VIDEO: Peek Inside The Polk Family Penguin Conservation Center

Visitors will experience the ice world of Antarctica in Royal Oak.

The Detroit Zoological Society showed off plans for the soon-to-be Polk Family Penguin Conservation Center this morning.

Ron Kagan, Detroit Zoological Society executive director, revealed design plans and animations of the $21 million, 24,000-square-foot facility to members of the press at the zoo's Ford Education Center.


"To the best of our knowledge this will be the largest penguin facility that is entirely dedicated to penguins," Kagan said.

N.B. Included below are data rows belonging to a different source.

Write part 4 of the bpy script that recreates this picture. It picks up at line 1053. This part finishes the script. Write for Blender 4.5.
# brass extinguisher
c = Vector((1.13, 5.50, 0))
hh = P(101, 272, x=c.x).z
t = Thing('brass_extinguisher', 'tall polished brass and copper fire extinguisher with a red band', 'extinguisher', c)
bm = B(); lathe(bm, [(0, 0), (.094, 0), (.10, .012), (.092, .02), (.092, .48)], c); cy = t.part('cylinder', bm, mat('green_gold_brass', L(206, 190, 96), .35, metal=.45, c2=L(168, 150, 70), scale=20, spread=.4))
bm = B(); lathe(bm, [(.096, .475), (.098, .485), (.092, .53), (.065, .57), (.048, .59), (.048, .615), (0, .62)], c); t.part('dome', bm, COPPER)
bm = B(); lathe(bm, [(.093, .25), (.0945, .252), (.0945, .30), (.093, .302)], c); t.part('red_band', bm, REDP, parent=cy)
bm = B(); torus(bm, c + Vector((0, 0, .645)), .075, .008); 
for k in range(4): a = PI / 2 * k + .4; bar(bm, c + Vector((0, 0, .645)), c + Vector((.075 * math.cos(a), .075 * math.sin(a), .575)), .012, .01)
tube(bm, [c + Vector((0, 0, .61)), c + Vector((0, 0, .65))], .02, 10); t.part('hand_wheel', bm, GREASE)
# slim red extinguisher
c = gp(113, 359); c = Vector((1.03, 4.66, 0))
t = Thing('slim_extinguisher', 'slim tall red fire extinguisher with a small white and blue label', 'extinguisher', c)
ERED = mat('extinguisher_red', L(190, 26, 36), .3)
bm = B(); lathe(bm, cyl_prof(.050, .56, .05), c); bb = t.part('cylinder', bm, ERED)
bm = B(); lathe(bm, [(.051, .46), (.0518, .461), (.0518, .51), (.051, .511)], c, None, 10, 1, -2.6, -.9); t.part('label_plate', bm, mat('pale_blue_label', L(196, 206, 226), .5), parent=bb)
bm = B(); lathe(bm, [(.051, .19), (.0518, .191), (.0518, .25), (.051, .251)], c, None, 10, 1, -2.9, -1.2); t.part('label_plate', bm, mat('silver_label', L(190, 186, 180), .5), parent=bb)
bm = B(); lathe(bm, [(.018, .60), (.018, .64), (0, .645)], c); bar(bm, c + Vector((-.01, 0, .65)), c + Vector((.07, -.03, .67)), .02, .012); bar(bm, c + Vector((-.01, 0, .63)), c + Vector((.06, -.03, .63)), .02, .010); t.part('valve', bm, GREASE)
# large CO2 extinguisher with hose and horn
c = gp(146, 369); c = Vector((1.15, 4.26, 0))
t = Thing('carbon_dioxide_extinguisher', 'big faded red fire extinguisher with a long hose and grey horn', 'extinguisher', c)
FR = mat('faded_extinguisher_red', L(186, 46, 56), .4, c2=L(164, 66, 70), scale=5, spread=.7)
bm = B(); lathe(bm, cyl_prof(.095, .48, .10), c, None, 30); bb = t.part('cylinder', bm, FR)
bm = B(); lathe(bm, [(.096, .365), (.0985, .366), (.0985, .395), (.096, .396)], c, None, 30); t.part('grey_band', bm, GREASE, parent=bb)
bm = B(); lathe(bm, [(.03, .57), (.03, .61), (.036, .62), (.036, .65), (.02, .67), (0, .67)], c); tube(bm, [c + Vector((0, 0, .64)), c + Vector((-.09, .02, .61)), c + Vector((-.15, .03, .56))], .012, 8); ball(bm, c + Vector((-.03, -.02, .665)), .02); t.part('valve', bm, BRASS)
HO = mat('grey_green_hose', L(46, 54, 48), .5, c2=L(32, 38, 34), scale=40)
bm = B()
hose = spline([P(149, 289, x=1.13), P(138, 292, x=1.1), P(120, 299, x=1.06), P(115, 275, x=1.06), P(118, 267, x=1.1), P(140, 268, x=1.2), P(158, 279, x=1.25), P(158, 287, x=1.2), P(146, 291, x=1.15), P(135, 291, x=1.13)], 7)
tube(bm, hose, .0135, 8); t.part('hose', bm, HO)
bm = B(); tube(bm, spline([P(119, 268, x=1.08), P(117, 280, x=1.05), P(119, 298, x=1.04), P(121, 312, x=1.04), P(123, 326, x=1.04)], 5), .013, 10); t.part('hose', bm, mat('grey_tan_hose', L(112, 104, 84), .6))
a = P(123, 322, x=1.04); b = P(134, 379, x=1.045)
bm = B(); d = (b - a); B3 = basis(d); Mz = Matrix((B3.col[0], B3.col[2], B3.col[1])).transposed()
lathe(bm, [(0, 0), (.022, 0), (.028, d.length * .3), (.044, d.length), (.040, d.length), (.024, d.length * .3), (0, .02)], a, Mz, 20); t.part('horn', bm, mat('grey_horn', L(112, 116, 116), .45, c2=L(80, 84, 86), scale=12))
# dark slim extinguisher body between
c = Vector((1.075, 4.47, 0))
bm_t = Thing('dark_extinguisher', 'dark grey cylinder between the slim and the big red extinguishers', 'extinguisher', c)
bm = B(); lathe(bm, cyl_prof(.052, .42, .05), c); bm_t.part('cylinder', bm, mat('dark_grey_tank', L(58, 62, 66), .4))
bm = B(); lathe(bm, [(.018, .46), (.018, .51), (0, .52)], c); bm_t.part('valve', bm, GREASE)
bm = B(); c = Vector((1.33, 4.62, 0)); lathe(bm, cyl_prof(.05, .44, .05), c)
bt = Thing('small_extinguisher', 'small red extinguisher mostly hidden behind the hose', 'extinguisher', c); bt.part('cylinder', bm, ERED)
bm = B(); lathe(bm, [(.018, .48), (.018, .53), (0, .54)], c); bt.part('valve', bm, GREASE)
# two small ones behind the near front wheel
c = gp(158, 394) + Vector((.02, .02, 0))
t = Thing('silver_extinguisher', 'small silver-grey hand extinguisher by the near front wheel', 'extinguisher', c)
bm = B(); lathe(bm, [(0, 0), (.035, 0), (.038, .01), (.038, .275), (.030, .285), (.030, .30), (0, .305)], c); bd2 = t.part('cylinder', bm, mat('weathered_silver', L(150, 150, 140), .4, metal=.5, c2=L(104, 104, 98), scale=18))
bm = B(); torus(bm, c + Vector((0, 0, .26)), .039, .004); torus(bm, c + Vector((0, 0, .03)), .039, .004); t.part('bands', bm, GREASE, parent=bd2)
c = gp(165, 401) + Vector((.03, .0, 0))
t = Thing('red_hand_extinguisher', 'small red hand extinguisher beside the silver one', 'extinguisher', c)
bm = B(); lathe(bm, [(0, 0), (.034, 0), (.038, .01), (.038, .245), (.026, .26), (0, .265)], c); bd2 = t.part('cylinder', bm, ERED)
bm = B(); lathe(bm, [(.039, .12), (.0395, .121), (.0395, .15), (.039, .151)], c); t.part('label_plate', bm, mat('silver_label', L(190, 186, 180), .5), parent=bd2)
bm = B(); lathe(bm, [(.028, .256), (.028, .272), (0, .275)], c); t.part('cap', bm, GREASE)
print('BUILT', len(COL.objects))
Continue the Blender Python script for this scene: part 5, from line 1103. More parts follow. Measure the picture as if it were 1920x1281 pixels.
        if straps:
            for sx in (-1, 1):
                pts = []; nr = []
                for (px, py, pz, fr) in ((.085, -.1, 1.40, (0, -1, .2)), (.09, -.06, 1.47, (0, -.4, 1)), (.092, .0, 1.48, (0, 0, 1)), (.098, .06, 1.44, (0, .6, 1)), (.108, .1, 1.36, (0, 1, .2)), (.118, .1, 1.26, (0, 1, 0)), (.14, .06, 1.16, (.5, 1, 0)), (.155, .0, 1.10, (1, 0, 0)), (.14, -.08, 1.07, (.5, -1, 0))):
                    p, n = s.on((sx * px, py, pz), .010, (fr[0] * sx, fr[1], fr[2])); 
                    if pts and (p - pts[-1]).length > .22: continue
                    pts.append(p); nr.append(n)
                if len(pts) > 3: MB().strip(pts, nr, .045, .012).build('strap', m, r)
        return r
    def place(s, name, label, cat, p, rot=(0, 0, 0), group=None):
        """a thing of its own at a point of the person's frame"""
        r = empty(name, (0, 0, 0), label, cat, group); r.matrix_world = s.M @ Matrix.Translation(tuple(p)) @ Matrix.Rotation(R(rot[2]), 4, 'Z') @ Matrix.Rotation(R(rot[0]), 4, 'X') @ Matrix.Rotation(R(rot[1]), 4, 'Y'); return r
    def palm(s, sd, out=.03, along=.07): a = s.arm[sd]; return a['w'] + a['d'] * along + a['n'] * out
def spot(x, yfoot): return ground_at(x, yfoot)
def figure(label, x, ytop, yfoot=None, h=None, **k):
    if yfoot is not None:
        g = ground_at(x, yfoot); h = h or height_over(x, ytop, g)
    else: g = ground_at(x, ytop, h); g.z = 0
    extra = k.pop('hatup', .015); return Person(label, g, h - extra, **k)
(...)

About 80 penguins will call the conservation center home. The birds will deep dive through a chilled 310,000-gallon pool, which is 25-feet deep, and can be viewed by visitors from above and below, too, thanks to acrylic floors.

"The penguins will actually be doing laps around us," Kagan said.

The interior of the facility is inspired by polar explorer Sir Ernest Shackleton's Antarctic expeditions in the early 1900s and features 4-D special effects, such as arctic blasts, rough waves and snow. 

Exhibit sensory elements include:

  • sounds of cracking ice
  • penguin calls
  • cold icy surfaces
  • crisp, cold breezes

The exhibit will vary so visitors will never know what kind of experience to expect, Kagan said.

The project is set to break ground in March, thanks to a $10 million grant from the Polk Family Fund. The donation is the largest in the zoo's 85-year history. Stephen Polk, former, chairman, president and CEO of R. L. Polk Company - a provider of automotive data and marketing solutions - travelled with Kagan to Antarctica in 2013 and was present at today's announcement.

Kagan said he hopes the new feature will be open to the public by Thanksgiving 2015.